As June winds to a close, the start of a new school year is just around the corner. Eager to get the most out of their summer, many teens will make a push to check off those last few items on their summer bucket list. For some teens, this might mean doing something big or maybe a little risky.

If playing a prank sounds like the perfect idea, think again. While many teens might think pranks are harmless -- and in some cases they are - other pranks can cross the line into illegal activity. As you'll see in the list below, some pranks can lead to a teen's arrest, criminal charges and the potential for jail time and fines if a teen is convicted.

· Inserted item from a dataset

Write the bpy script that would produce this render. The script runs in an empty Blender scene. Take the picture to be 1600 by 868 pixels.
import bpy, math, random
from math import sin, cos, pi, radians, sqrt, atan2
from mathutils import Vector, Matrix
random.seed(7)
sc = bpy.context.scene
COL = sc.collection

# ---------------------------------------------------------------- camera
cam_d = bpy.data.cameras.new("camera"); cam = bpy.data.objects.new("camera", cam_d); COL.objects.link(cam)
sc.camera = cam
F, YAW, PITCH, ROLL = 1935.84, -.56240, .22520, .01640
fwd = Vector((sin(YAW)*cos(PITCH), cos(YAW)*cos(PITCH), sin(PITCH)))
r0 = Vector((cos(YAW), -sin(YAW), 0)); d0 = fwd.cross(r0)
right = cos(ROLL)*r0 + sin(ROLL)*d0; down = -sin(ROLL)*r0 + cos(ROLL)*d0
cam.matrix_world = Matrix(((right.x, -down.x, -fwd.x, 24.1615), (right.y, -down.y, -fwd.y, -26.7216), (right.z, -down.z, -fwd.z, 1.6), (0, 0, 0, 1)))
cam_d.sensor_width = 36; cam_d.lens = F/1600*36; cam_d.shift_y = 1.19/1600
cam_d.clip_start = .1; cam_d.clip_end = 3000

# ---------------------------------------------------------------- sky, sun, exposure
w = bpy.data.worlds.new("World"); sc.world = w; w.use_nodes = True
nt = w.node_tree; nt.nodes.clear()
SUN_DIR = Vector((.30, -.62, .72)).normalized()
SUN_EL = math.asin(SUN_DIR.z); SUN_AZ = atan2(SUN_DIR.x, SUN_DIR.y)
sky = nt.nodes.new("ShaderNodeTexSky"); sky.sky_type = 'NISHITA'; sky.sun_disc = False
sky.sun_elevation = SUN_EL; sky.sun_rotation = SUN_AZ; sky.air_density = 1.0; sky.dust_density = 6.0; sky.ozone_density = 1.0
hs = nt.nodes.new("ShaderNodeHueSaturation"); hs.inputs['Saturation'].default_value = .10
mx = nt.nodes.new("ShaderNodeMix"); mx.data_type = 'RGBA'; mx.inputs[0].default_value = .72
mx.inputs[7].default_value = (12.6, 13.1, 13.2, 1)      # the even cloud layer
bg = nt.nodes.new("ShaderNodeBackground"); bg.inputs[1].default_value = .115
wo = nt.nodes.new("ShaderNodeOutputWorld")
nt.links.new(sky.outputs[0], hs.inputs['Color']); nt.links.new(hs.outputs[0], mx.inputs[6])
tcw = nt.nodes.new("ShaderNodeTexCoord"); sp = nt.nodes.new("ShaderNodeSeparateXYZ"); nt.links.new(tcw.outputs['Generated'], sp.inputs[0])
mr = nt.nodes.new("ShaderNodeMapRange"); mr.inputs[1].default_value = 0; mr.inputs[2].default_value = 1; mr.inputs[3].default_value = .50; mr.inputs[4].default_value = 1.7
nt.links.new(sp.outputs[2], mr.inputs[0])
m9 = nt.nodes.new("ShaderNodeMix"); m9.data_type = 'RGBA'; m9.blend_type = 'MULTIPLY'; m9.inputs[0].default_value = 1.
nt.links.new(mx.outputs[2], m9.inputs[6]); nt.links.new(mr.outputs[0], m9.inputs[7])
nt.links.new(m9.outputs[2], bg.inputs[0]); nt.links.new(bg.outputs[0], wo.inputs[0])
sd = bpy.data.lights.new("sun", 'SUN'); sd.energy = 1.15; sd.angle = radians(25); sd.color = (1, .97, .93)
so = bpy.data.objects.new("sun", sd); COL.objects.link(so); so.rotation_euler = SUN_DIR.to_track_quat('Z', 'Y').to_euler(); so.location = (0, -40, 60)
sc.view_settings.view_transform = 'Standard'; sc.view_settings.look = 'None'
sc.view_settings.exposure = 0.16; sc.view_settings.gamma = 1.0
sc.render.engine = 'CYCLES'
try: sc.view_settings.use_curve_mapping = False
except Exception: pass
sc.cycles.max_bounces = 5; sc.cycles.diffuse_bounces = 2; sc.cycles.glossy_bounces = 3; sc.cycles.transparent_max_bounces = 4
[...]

  1. Egging or toilet papering a house. While this might seem funny, egging or toilet papering a house can constitute vandalism in Virginia. In fact, vandalism is a misdemeanor offense that can escalate to a felony if damage to property exceeds $1,000 (VA Code § 18.2-137). A conviction could mean time in jail and the court may order the defendant to pay restitution as well.
  2. Sneaking into someone's home, a business or public building. It might seem like a fun idea to sneak into the school just before school starts to leave a "welcome back surprise," but this can be considered trespassing. Under § 18.2-119 of the Virginia Code, trespassing is a Class 1 misdemeanor which, despite what some might think, is a crime that should be taken seriously.
  3. Taking property without permission. Many pranks involve taking objects and property without permission. From bikes to pink yard flamingos, theft is a crime that can lead to criminal charges and fines for teens and their parents.
  4. Causing public inconvenience or creating a risky situation. Moving traffic cones to block a street may seem funny but it can actually lead to disorderly conduct charges, which are often classified as Class 1 misdemeanors.
  5. Making fake calls to the police. In many states, police are required to respond to calls, even if they are part of a prank. Falsely summoning police to a location or giving a false report is a misdemeanor crime in Virginia (VA Code § 18.2-461).
  6. Releasing an animal into a public building. This is a common prank that can constitute animal cruelty depending on the court's interpretation of VA Code § 3.2-6570. If charged, a teen could face misdemeanor charges, but this charge could escalate depending on the circumstances involved.
  7. Playing a prank that results in injury. Whether the resulting injury was intentional or not, a prank that causes someone to suffer injuries can constitute assault and battery. Depending on the victim and why they were chosen as the subject for the prank, charges can range from a Class 1 misdemeanor to a Class 6 felony.

As teens check off their summer bucket lists, it's important to understand that some activities, such as pranks, can have legal consequences. In the end, the choice to play a prank could leave you in search of a good juvenile defense attorney instead of enjoying the rest of your summer break.